Во всех этих мелочах, деталях, тихо радующих знатоков, в утонченных пиршествах ассоциаций, реминисценций, в игре зеркал усматривается определенный строй мысли, известный склад характера, воспитания, привычек. И кто же писал либретто "Спящей красавицы"? Иван Александрович Всеволожский, весьма близкий, насколько известно, по вкусам с композитором.
… Вот этот зал, подковообразный в плане, с пузатыми бело-золотыми барьерами ярусов, покрытыми голубым бархатом. Партер, бенуар, ложи… сколько теней бродит в этом элизиуме, чьи голоса, хлопки ладоней, шелест походки впитал воздух этого зала! Без малого полтораста лет. Всего полтораста? Три императора, с дюжину секретарей обкома, вся их челядь, то во фраках и бриллиантах, то в кожанках и френчах, то опять в бриллиантах - конечно, театр придворный, положение всегда обязывало.
И в этом до предела насыщенном растворе кристаллизуется, выпадает - импозантный, с платиновой прядью, с моноклем в глазу, во фраке с белейшим пластроном. Вот он величественно оседает в пятом ряду партера, и взвившись, занавес шумит, и открывается декорация Бенуа, изображающая внутренность уединенного павильона, с гобеленом в стиле рококо и гигантскими часами с золочеными фигурами Амура и Сатурна. Пылкий романтик виконт, с кудрями черными, явившийся из 1830-х годов, впивается жадными глазами в картину, вдруг оживающую, - и вот уже он обласкан ветреной Армидой, подарившей ему свой шарф. Меж тем в дивертисменте выступают феи и фурии, пажи и маркизы, и сон увенчан волнующим па-де-де Армиды с изнеженным рабом.

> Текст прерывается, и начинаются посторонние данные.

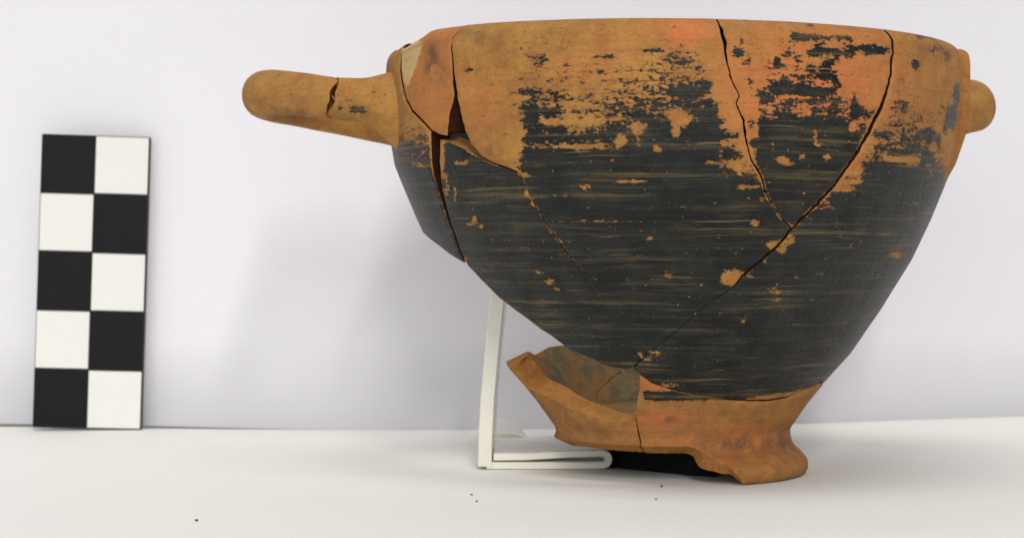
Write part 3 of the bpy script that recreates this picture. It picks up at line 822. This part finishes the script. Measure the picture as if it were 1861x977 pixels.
# ------------------------------------------------------------------ black block added to fill the dark area under the foot
def block():
    N = Nodes('matte_black')
    P = pos_cm(N)
    n = N.noise(P, 12, 4)
    N.set(N.b.inputs['Base Color'], N.mix(n, (.005, .005, .006, 1), (.022, .021, .021, 1)))
    N.b.inputs['Roughness'].default_value = .95
    N.b.inputs['Specular IOR Level'].default_value = .08
    N.set(N.b.inputs['Normal'], N.bump(n, .0008, .8))
    # outline on the table: front edge runs from beside the stand to behind the foot
    def fl(px, py):
        Y = F * CAMZ / (py - HY); return (xa(px, Y), Y)
    fr = [fl(1099, 848), fl(1150, 853), fl(1205, 858), fl(1255, 864), fl(1300, 866)]
    out = fr + [(fr[-1][0] + .25, 28.6), (fr[-1][0] - .1, 29.4), (fr[0][0] + .9, 29.7), (fr[0][0] + .1, 29.2)]
    cx = sum(p[0] for p in out) / len(out); cy = sum(p[1] for p in out) / len(out)
    v, f = [], []
    lev = [(0, 1.0), (.10, 1.02), (.30, .99), (.40, .94), (.43, .85)]
    n_ = len(out)
    for z, k in lev:
        for (x, y) in out: v.append((cx + (x - cx) * k, cy + (y - cy) * k, z))
    for a in range(len(lev) - 1):
        for i in range(n_):
            j = (i + 1) % n_; f.append((a * n_ + i, a * n_ + j, (a + 1) * n_ + j, (a + 1) * n_ + i))
    f.append(tuple((len(lev) - 1) * n_ + i for i in range(n_)))
    o = put('dark_block', mesh_of('dark_block', v, f), None, (N.m,))
    tag(o, 'matte black block filling the dark area under the hollow foot of the cup, beside the plastic stand', 'block')


pad()

# ------------------------------------------------------------------ black and white scale bar against the wall
def plain(name, c, rough=.5, spec=.4, var=.06, grain=300):
    N = Nodes(name)
    n = N.noise(N.n('ShaderNodeTexCoord').outputs['Object'], grain, 4)
    N.set(N.b.inputs['Base Color'], N.mix(n, tuple(x * (1 - var) for x in c) + (1,), tuple(x * (1 + var) for x in c) + (1,)))
    N.b.inputs['Roughness'].default_value = rough
    N.b.inputs['Specular IOR Level'].default_value = spec
    return N


def bevel_box(name, sx, sy, sz, b, parent, mat, loc):
    import bmesh
    bm = bmesh.new(); bmesh.ops.create_cube(bm, size=1)
    for v in bm.verts: v.co = (v.co.x * sx * S, v.co.y * sy * S, v.co.z * sz * S)
    bmesh.ops.bevel(bm, geom=bm.edges[:], offset=b * S, segments=2, affect='EDGES')
    me = bpy.data.meshes.new(name); bm.to_mesh(me); bm.free()
    o = put(name, me, parent, (mat,)); o.location = tuple(c * S for c in loc); return o


M_BK = plain('black_print', (.0055, .0055, .006), .5, .16, .3).m
M_CARD = plain('dark_card_edge', (.035, .034, .030), .6, .3).m
M_WH = plain('white_print', (.80, .80, .765), .5, .3, .03).m
YB_ = 34.45
bar = bpy.data.objects.new('scale_bar', None); sc.collection.objects.link(bar)
tag(bar, 'upright black and white checkered photo scale leaning against the back wall', 'scale')
bw, bh = 1.85, 5.02
bar.location = (xa(159, YB_) * S, YB_ * S, .035 * S)
bar.rotation_euler = (math.radians(-1.2), math.radians(1.65), math.radians(4))
bevel_box('card', bw, .10, bh, .015, bar, M_CARD, (0, 0, bh / 2))
cw, ch = .905, bh / 5
for i in range(5):
    for j in range(2):
        black = (i + j) % 2 == 0
        bevel_box('black_square' if black else 'white_square', cw - (0 if black else .015), .012, ch - (.004 if black else .035), .004, bar, M_BK if black else M_WH,
                  (-.4625 + j * .91 + (-.002 if j == 0 else 0), -.053 if black else -.054, bh - (i + .5) * ch))

# ------------------------------------------------------------------ backdrop and table
def paper(name, c, tint, sc1):
    N = Nodes(name)
    P = N.n('ShaderNodeTexCoord').outputs['Object']
    a = N.noise(P, sc1, 4); b = N.noise(P, sc1 * 60, 3)
    col = N.mix(a, c + (1,), tint + (1,))
    N.set(N.b.inputs['Base Color'], col)
    N.b.inputs['Roughness'].default_value = .75
    N.b.inputs['Specular IOR Level'].default_value = .2
    c2 = N.noise(P, sc1 * 7, 6, .7)
    N.set(N.b.inputs['Base Color'], N.mix(N.math('MULTIPLY', N.step(c2, .5, .75), .10), col, tuple(x * .8 for x in c) + (1,)))
    N.set(N.b.inputs['Normal'], N.bump(a, .004, .15, N.bump(b, .00015, .25)))
    return N.m


M_WALL = paper('lilac_white_paper', (.80, .79, .85), (.825, .815, .865), 5)
M_FLOOR = paper('warm_white_paper', (.80, .80, .765), (.82, .815, .77), 7)
base = [(-6000, 771), (-2500, 772), (0, 774.5), (270, 778), (600, 780.5), (860, 780.5), (1200, 777), (1450, 770), (1700, 760.5), (1861, 755), (2600, 738), (4500, 715)]
bp = []
for x, y in base:
    Y = F * CAMZ / (y - HY); bp.append((xa(x, Y), Y))
xs = np.linspace(bp[0][0], bp[-1][0], 160)
b = np.array(bp); ys = np.interp(xs, b[:, 0], b[:, 1]); ker = np.hanning(9); ker /= ker.sum()
ys = np.convolve(np.r_[[ys[0]] * 4, ys, [ys[-1]] * 4], ker, 'valid')
zs = np.linspace(0, 45, 30)
v, f = [], []
nx, nz_ = len(xs), len(zs)
for t in (0, .06):
    for z in zs:
        for x, y in zip(xs, ys):
            lift = .05 * np.clip((-3.2 - x) / 3.5, 0.06, 1)
            v.append((x, y + t + z * .012 + .02 * math.sin(x * .5 + z * .3), z + lift))
o1 = nx * nz_
for i in range(nz_ - 1):
    for j in range(nx - 1):
        q = (i * nx + j, i * nx + j + 1, (i + 1) * nx + j + 1, (i + 1) * nx + j)
        f.append(q); f.append(tuple(o1 + k for k in q[::-1]))
for j in range(nx - 1): f.append((j + 1, j, o1 + j, o1 + j + 1))
put('backdrop', mesh_of('backdrop', v, f), None, (M_WALL,))['kind'] = 'structure'
v, f = [], []
gx, gy = np.linspace(-60, 60, 61), np.linspace(-5, 60, 41)
for y in gy:
    for x in gx: v.append((x, y, 0))
for i in range(len(gy) - 1):
    for j in range(len(gx) - 1):
        k = i * len(gx) + j; f.append((k, k + 1, k + 1 + len(gx), k + len(gx)))
put('table_surface', mesh_of('table_surface', v, f), None, (M_FLOOR,))['kind'] = 'structure'

# ------------------------------------------------------------------ crumbs of clay on the table
M_CR = plain('clay_crumb', (.10, .07, .045), .9, .2, .3).m


def crumb(px, py, r, seed):
    Y = F * CAMZ / (py - HY); rr = random.Random(seed)
    import bmesh
    bm = bmesh.new(); bmesh.ops.create_icosphere(bm, subdivisions=2, radius=r * S)
    for w in bm.verts:
        w.co *= rr.uniform(.7, 1.25); w.co.z *= .7
    me = bpy.data.meshes.new('clay_crumb'); bm.to_mesh(me); bm.free()
    o = put('clay_crumb', me, None, (M_CR,)); o.location = (xa(px, Y) * S, Y * S, r * .5 * S)
    return tag(o, None, 'crumb', 'crumbs fallen on the table')


for k, (x, y, r, lab) in enumerate([(857, 899, .016, 'tiny clay crumb on the table in front of the plastic stand, further from the viewer'), (866, 911, .014, 'tiny clay crumb on the table in front of the plastic stand, nearer the viewer'),
                                    (357, 946, .020, 'tiny clay crumb alone on the table in front of the scale bar'), (1202, 884, .018, 'tiny clay crumb on the table just before the dark hollow under the cup'),
                                    (1192, 907, .013, 'palest tiny crumb on the table below the cup, nearest the front edge')]):
    crumb(x, y, r, k)['label'] = lab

Видение исчезает, безумный виконт остается перед неподвижным гобеленом, с шарфом Армиды в руках.
Где-то в конце 1908 года, на представлении "Павильона Армиды" Дягилев впервые заметил Нижинского, танцевавшего партию пажа.
Вот роман, ничем не уступающий прославленным образцам гетеросексуального свойства. О нем можно писать книги, сочинять балеты (что, впрочем, уже делается). Исключительная гармония, в том смысле, что герои по своей природе были предназначены именно для тех ролей, которые играли. Необычайный плод романа - легенда, прекрасный миф, один из ключевых мифов нашего столетия.